Avrupa Komisyonu’nun çıkladıǧı yeni politika hakkında çeşitli ülkelerin yetkilileri, uluslararası kuruluşlar ve göç uzmanları görüşlerini beyan ettikler. Örneǧin Alman Bakan Horst Seehofer: “göç politikası Avrupa’nın kaderini belirleyecektir. Göç, Avrupa’nın böyle zor bir konuda birlik olduğunu göstermesi için bir şanstır” ifadesini kullandı. Göç uzmanı Leo Lucassen: “Afganistan gibi güvenliği sağlayamamış ülkeler iltica etmiş vatandaşlarını geri almayacaktır. Yine bir çok Afrika ülkesi Avrupa’dan para gönderen vatandaşını geri almayacaktır” dedi. Oxfam müdürü Marissa Ryan ise “Komisyon, Avrupa hükümetlerinin isteği olan daha az sayıda göçmenin gelmesini hedeflediğine dikkat çekiyor” ifadesini kullandı. Macaristan hükümet sözcüsü Zoltan Kovacs ise “Avrupa Birliği sınırlarının iyi korunması, yükselen iltica hareketliliğine karşı birlikte hareket edilmesi ve iltica müracaatlarının sınır ötesinde karara bağlanması” yorumunu yaptı.
Yeni politikaya eleştirel yorumlar da geldi. Yeşil Sol Partisi Avrupa Parlamenteri Tineke Strik “Komisyon yasal göç yolları oluşturmadıǧı için, insanların kaçak yollara başvurmaları engellenemiyor. Bu da, insan kaçakçılarının işine yarıyor” dedi.

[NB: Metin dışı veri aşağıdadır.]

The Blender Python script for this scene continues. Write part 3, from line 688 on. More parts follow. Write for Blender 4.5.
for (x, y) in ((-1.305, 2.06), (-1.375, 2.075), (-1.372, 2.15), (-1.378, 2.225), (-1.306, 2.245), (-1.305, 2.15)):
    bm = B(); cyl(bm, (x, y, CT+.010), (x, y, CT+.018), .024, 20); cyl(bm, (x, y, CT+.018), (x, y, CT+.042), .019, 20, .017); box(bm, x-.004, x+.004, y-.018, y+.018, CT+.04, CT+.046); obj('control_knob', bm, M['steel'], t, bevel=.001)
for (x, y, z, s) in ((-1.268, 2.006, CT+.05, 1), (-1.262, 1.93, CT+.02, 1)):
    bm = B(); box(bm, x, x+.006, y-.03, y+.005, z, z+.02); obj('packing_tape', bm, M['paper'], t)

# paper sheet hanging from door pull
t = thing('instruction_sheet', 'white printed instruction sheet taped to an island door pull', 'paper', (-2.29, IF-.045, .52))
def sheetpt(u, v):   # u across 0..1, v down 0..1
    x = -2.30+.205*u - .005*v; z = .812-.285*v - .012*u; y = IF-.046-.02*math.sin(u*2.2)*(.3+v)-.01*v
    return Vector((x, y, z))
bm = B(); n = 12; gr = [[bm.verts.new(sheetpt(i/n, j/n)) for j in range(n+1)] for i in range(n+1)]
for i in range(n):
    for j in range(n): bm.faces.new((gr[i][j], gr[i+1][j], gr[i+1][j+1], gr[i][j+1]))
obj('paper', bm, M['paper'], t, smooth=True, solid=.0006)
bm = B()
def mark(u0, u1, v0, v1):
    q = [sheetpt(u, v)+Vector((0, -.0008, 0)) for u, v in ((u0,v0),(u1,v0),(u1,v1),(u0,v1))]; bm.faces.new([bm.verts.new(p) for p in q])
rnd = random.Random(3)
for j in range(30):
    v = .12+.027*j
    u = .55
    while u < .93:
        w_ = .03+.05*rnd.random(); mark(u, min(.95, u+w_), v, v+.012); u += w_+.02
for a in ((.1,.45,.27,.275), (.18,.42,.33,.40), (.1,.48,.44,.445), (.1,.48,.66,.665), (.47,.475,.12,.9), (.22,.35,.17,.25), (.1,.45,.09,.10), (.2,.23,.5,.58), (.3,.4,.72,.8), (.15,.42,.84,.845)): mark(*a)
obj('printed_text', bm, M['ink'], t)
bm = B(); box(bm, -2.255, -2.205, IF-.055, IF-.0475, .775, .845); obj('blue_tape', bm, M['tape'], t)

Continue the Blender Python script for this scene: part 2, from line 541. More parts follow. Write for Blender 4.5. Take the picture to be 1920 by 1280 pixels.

Diǧer taraftan Amerikalı bilim gazetecisi Sonia Shah’a göre ise, göç bir sorun olarak deǧil, bir çözüm olarak görülmeli. Göç fenomenini bir felaket olarak görmeye devam etme yerine, göç tarihindeki yerimizi tayin ve tespit etmeyi denemeliyiz. Kısacası, göç ve iltica meselesine farklı bakmalıyız. Shah şu anlamlı cümleyi söylüyor: ‘Kelebekler göçünce seviniyoruz, Suriyeliler aynı şeyi yapınca, kızıyoruz’.